Royal music students strike holiday note
ROYAL CITY — Holiday music both traditional and contemporary was in the air as the Royal Middle School and Royal High School bands and choir performed Wednesday evening in the Royal High School gym.
The performers numbered 159 between the seventh- and eighth-grade bands, the high school choir and high school concert band. Music teacher Erich Mietenkorte, who directed the concert, said he starts working with the students in seventh grade.
“I have high expectations for them,” said Mietenkorte. “Because I believe that they deserve high expectations, just like at a bigger school. Even though we're a small 1A school in a rural community, they deserve the same expectations as anywhere else.”
The seventh-graders performed first, starting with a booming, stately piece called “Defender of Time,” and moving on to “Christmastide,” a simple but intriguing medley of “I Saw Three Ships,” the French carol “Patapan,” “In Dulci Jubilo” and “Deck the Halls.”
Percussion played a strong role in both the seventh-grade band’s selections as well as several other concert pieces during the concert. Besides the concert band class, Mietenkorte teaches a percussion ensemble class and another for wind instruments, both brass and reeds. That makes the learning more efficient, he said, and also gives him a full drum line to take to the Royal football games.
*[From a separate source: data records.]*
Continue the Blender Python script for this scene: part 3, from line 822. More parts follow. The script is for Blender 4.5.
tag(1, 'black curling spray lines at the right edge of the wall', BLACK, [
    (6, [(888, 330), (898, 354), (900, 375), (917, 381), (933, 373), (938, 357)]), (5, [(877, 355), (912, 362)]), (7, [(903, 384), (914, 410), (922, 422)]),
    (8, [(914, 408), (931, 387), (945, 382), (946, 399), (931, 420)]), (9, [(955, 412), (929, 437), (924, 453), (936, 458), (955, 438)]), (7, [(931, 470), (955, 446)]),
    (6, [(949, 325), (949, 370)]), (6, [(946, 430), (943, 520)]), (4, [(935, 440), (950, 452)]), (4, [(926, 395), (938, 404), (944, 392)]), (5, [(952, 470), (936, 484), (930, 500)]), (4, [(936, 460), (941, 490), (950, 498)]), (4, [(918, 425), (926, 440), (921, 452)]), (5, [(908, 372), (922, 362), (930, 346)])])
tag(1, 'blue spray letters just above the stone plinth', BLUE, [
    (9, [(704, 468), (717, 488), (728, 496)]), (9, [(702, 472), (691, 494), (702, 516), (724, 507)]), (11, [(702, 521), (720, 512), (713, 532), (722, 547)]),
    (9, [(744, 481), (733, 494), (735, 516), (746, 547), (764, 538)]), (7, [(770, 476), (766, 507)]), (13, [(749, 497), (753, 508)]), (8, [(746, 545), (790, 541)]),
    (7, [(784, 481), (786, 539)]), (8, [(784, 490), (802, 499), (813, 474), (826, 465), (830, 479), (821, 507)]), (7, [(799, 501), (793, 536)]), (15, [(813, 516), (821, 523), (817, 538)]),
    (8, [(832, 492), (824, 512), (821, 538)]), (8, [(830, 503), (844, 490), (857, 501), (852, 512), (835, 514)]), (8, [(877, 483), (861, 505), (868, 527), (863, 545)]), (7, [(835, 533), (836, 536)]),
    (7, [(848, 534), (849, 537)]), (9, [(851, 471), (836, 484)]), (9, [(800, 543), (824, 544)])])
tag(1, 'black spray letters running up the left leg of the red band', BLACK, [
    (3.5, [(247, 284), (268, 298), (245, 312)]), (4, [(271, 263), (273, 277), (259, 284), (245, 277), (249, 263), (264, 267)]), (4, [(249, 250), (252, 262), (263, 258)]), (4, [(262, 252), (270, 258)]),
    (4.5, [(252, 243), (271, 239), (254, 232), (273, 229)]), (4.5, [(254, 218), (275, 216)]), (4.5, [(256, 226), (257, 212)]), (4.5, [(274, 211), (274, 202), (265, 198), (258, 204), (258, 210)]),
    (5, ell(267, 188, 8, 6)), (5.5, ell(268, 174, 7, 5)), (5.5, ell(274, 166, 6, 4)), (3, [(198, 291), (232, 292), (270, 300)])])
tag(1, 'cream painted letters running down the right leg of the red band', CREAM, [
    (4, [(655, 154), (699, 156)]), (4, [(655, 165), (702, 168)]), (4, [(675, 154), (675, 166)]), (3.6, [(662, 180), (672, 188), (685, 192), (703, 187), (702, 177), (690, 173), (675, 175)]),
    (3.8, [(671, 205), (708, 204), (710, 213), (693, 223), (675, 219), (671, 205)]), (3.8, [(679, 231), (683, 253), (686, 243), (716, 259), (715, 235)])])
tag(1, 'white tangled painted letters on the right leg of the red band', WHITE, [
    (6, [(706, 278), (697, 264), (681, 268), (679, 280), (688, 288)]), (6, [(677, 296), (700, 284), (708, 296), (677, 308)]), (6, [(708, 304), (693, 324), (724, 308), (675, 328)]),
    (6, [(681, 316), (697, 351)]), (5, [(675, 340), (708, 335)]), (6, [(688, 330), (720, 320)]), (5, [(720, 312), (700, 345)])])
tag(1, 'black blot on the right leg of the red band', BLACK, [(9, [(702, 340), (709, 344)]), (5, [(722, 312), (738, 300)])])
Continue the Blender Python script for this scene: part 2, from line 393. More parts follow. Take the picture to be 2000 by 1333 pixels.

“In our next concert, we're going to feature our percussion ensemble for a few pieces as well,” Mietenkorte said. “It’ll be nice for them to kind of go out on their own and show the audience what they can do by themselves.”
The percussion then blazed through the eighth-grade band’s first piece, entitled “Fortius.” The eighth-graders' second selection, “Merry Wayfaring Stranger,” brought back “Patapan” and wove it together with the traditional songs “Wayfaring Stranger” and “God Rest Ye Merry, Gentlemen,” which swirled back and forth between the haunting strains of the former and the joyous tone of the latter.
The high school choir, all 14 of them, gave voice to “Everywhere Christmas Tonight,” a song of eager holiday anticipation, then came back down with “Snow on Snow,” a serene number that gave the feeling of flakes softly piling up. The choir finished off with “Have a Merry One,” a festive contemporary song interspersed with snippets from “Deck the Halls” and “We Wish You a Merry Christmas.”
Mietenkorte explained that there was a pattern to the music he picked for the concert.
“First of all, I want a piece of music, especially for a Christmas concert, that people are going to recognize, that people are going to enjoy,” he said. “We are playing for an audience. But at the same time I'm selecting music that, when I give it to them, they can't play it. I don't want them to be (already) able to play it, because I want them to grow into it.”
The last and largest group to perform was the high school concert band, a 64-player ensemble that included oboe, flute, clarinet and bass clarinet, alto and tenor saxophone, trumpets, trombones, euphonium, tuba and a 12-member percussion section. The band’s first selection was “The Three-Minute Nutcracker,” which reeled from one movement of Tchaikovsky’s two-hour-and-15-minute ballet to the next movement in the space of, yes, about three minutes.
“It's really funny because my students were unfamiliar with ‘The Nutcracker,’ most of them,” Mietenkorte said. “So being able to play that piece and introduce them to a little bit of that culture, into a ballet, we looked at ‘The Nutcracker’ itself, and understood that a little bit better.”
“The Three-minute Nutcracker” wasn’t the students’ favorite when he first introduced it, Mietenkkporte added, but by the time they were ready to perform it, they really liked it.
The high school band concluded on a more traditional note, with a rendition of “Carol of the Bells.”
Mietenkorte said some of his students do go on to pursue musical careers, but the ones who don’t have still gained a valuable experience.
“You know, they might not remember all the concerts or all their notes and everything else,” he said. “But what they do remember is that they were part of a team, part of a family. They learn how to work together, they learn how to compromise and they learn how to be disciplined, all those really major life skills that are going to help them later on in their future.”